▸ **Work required**:
Up to and including the line containing "from mathutils import", please reproduce the lines of the listing below, starting from the top.

###

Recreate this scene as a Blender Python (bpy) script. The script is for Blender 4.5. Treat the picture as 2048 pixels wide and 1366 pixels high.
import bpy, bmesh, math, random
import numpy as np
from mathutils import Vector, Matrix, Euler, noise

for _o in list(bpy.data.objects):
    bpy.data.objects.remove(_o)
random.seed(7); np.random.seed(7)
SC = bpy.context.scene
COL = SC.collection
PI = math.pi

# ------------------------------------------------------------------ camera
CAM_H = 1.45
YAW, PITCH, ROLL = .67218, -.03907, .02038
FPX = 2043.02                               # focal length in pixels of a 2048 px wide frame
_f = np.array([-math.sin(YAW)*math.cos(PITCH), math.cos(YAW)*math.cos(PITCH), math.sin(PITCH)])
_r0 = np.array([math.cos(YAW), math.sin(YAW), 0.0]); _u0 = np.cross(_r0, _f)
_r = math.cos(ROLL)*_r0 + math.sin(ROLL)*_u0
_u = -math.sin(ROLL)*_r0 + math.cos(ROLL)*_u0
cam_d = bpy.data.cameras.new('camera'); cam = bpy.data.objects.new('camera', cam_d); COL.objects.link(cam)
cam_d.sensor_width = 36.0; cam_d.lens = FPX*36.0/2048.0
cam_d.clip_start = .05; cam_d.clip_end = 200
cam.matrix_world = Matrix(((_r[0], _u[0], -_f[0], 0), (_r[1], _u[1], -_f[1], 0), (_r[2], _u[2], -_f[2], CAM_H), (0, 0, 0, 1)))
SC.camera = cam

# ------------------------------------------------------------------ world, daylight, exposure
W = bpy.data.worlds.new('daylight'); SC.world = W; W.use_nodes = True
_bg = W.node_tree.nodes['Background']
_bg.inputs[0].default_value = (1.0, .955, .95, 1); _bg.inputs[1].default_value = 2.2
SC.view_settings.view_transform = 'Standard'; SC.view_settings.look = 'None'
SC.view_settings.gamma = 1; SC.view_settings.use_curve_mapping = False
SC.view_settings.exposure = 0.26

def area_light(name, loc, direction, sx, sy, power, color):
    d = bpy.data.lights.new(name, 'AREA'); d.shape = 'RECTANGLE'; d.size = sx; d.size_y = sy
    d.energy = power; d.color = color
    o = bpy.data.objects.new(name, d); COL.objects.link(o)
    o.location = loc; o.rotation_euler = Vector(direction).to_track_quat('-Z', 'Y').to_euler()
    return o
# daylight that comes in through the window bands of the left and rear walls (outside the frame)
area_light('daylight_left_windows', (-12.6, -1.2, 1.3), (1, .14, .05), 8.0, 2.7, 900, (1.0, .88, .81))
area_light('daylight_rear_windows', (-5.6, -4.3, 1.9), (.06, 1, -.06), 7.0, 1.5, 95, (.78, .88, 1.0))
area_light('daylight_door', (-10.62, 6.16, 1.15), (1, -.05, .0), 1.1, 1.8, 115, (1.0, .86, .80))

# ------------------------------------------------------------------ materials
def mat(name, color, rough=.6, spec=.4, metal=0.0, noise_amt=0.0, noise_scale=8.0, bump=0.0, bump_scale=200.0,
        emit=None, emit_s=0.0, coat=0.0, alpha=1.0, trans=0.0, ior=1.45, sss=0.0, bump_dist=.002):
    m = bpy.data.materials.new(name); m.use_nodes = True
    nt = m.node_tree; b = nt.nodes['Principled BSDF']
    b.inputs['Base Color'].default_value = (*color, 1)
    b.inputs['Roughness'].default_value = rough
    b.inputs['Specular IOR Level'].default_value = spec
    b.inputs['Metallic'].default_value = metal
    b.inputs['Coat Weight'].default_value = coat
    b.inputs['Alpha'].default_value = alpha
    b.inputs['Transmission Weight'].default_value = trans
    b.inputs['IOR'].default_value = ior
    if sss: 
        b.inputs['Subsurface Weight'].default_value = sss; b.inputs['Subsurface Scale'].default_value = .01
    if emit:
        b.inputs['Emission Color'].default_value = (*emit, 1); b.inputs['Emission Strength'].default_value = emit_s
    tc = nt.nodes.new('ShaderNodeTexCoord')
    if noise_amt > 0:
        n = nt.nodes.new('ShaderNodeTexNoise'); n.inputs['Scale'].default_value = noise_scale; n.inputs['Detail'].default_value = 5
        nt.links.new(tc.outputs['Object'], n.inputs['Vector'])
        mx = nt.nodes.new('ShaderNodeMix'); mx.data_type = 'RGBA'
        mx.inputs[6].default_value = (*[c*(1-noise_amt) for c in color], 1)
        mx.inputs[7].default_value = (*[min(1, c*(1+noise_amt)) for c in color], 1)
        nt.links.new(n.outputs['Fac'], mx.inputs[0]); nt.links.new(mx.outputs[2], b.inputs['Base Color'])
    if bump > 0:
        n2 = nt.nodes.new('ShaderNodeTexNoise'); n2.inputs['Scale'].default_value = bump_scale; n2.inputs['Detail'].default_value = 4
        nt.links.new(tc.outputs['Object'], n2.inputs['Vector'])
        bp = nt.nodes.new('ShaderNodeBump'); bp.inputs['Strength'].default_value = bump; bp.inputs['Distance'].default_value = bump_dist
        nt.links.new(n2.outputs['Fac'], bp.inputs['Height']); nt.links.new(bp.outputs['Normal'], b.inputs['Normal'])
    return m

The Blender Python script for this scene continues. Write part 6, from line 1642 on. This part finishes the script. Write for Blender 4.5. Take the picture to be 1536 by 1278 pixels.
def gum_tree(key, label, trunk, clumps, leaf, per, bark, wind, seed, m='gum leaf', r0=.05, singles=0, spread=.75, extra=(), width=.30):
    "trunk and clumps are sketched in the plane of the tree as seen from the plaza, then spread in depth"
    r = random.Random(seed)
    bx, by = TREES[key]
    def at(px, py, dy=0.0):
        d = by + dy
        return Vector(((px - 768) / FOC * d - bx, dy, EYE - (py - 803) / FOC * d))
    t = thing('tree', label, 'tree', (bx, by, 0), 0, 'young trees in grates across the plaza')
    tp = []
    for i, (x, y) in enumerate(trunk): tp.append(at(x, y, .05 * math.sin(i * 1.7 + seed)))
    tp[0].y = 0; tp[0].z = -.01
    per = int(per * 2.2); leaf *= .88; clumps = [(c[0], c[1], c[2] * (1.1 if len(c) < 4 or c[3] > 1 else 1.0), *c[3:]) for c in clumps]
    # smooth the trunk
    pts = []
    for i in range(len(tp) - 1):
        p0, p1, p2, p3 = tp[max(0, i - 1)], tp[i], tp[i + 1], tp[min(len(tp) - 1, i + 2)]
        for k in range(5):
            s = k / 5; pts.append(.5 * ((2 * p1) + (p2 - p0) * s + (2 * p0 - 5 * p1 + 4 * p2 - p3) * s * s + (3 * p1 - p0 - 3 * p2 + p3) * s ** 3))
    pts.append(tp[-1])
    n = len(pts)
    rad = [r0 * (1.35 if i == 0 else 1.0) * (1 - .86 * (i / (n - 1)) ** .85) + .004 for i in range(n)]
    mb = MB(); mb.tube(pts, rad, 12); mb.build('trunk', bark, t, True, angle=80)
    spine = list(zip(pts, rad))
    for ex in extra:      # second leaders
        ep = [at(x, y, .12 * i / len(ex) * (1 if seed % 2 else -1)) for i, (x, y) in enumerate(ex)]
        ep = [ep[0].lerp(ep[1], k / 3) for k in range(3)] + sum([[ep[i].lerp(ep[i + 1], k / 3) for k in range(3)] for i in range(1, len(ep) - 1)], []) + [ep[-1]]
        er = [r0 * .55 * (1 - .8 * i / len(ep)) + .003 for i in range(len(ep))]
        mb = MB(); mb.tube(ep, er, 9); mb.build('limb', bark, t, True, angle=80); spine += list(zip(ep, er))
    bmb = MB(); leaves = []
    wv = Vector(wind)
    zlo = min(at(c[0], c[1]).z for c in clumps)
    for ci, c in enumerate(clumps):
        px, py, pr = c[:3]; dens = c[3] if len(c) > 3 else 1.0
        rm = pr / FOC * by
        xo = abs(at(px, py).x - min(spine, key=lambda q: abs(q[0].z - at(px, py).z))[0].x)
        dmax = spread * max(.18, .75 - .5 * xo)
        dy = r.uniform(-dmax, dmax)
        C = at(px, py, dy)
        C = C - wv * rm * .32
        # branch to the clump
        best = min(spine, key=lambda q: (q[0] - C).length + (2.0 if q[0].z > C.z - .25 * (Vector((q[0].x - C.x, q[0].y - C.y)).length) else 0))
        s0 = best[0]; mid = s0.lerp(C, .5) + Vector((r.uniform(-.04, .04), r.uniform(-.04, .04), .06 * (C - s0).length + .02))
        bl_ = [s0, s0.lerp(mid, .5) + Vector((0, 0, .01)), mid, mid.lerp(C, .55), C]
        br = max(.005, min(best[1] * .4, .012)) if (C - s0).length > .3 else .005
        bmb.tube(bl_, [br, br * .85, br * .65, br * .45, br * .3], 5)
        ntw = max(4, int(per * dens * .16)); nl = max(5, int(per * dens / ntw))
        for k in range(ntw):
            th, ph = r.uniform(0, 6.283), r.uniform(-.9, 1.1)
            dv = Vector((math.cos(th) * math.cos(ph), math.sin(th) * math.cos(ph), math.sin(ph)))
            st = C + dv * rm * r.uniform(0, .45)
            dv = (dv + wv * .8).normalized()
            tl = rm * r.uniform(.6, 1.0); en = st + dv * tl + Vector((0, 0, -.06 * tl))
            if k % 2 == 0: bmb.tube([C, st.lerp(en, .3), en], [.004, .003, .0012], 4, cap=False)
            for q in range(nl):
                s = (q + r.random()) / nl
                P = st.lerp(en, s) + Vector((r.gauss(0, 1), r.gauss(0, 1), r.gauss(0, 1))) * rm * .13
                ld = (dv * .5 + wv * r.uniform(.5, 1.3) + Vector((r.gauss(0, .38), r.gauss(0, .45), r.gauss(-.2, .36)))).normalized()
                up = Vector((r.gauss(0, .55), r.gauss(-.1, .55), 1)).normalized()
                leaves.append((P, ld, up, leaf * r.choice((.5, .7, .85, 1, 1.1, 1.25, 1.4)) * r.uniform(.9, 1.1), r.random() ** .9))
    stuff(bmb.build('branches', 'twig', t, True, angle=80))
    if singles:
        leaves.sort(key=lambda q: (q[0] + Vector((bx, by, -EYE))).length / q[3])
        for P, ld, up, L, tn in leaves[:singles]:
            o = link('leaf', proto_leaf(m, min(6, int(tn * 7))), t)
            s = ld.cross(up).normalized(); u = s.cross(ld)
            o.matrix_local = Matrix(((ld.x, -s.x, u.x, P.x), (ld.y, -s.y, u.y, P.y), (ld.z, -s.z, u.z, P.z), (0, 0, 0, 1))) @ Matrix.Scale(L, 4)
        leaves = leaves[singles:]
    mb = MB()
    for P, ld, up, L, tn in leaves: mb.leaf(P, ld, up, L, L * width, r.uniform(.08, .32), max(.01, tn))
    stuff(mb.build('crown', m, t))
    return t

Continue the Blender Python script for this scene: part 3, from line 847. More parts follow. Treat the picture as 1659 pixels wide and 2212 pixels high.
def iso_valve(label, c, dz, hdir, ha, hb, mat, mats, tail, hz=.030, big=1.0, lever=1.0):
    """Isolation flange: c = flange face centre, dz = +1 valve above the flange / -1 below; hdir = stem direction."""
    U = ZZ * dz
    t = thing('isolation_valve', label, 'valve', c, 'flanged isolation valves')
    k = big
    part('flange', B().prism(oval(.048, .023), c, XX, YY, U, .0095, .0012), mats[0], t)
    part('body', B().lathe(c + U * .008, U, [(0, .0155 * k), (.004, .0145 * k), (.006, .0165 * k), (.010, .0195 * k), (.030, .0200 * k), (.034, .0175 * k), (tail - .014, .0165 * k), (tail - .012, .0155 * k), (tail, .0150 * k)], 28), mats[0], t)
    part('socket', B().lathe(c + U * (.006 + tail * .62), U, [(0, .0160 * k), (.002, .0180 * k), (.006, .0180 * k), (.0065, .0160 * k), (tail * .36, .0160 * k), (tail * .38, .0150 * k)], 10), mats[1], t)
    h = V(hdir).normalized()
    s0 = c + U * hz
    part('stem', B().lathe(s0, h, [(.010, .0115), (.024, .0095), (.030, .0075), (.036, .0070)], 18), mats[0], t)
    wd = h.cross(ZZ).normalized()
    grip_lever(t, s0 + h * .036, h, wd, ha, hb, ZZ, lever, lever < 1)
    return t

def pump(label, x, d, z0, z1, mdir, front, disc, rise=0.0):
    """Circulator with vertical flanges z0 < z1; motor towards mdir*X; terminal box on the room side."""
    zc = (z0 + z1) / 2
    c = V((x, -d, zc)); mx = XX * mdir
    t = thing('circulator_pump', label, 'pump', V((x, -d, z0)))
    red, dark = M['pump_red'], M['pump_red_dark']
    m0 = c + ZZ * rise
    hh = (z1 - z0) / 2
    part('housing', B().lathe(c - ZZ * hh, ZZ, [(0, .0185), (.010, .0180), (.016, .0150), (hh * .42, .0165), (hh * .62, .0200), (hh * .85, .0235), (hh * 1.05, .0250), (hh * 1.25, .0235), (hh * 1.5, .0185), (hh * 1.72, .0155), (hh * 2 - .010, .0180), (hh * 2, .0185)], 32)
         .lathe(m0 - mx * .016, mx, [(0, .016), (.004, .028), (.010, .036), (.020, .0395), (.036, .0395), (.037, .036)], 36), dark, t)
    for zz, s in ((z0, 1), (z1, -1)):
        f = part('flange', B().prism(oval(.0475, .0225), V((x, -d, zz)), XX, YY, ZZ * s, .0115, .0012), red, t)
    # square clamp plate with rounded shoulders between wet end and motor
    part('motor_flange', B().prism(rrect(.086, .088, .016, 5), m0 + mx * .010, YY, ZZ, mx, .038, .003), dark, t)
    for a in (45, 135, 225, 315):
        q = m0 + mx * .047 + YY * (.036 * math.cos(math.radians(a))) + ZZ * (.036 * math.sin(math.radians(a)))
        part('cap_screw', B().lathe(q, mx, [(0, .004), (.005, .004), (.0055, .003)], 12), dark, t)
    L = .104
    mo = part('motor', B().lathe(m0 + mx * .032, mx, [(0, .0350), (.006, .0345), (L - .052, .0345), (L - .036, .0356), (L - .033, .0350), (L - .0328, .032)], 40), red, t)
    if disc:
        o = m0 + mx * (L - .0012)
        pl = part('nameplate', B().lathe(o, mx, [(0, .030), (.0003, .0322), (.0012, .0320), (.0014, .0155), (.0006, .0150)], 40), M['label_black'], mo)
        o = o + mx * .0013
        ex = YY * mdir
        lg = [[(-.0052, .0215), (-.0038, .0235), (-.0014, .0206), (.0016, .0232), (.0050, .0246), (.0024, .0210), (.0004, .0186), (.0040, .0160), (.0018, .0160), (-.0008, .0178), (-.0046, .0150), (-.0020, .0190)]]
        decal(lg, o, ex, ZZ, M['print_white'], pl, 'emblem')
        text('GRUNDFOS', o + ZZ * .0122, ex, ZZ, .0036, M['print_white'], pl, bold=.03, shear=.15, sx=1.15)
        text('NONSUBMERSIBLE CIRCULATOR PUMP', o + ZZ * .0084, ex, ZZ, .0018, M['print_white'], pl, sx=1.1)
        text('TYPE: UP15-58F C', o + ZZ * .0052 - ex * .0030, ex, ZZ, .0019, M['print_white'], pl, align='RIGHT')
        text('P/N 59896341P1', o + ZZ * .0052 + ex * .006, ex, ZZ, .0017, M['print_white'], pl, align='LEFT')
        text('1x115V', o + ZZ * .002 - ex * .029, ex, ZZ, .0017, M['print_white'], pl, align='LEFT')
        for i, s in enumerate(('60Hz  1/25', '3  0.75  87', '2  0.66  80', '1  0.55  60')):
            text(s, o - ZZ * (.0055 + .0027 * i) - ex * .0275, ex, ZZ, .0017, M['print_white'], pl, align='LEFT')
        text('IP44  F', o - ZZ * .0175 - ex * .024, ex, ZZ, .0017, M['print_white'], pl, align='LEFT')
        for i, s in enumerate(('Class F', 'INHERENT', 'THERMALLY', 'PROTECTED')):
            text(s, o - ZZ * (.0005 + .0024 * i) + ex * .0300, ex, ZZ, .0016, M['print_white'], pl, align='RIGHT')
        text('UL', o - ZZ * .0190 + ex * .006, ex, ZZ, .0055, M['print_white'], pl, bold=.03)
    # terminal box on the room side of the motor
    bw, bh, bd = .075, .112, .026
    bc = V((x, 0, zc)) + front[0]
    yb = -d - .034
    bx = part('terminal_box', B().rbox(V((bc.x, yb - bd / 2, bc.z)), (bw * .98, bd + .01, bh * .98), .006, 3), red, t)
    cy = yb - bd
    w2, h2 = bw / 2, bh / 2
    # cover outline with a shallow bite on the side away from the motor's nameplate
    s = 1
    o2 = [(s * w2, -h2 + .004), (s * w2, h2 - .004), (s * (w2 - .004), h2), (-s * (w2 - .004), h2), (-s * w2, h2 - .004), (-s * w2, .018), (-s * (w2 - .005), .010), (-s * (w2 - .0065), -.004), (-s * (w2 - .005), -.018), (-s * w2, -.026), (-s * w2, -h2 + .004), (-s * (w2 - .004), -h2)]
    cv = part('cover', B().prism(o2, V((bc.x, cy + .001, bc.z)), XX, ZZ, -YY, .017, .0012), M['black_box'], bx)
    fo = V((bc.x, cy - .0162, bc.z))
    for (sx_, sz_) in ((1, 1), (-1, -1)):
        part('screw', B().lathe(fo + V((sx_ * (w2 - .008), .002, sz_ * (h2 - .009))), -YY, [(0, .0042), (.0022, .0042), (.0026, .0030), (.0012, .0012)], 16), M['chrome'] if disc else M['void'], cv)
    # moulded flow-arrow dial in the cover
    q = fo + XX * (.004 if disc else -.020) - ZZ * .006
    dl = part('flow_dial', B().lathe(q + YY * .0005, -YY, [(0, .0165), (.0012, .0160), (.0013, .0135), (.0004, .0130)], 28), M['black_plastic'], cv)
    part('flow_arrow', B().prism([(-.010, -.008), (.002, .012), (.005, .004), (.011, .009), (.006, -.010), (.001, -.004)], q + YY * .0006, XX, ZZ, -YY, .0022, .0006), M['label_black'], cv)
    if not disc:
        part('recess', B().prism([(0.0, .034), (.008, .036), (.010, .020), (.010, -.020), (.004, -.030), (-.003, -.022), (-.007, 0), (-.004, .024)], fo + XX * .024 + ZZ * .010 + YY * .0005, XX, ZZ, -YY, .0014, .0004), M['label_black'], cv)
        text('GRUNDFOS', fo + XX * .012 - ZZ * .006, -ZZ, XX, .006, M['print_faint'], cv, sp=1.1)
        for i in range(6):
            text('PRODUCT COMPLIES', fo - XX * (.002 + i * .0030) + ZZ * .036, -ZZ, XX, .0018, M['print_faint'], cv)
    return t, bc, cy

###

▸ **Result for this exercise**:
Recreate this scene as a Blender Python (bpy) script. The script is for Blender 4.5. Treat the picture as 2048 pixels wide and 1366 pixels high.
import bpy, bmesh, math, random
import numpy as np
from mathutils import Vector, Matrix, Euler, noise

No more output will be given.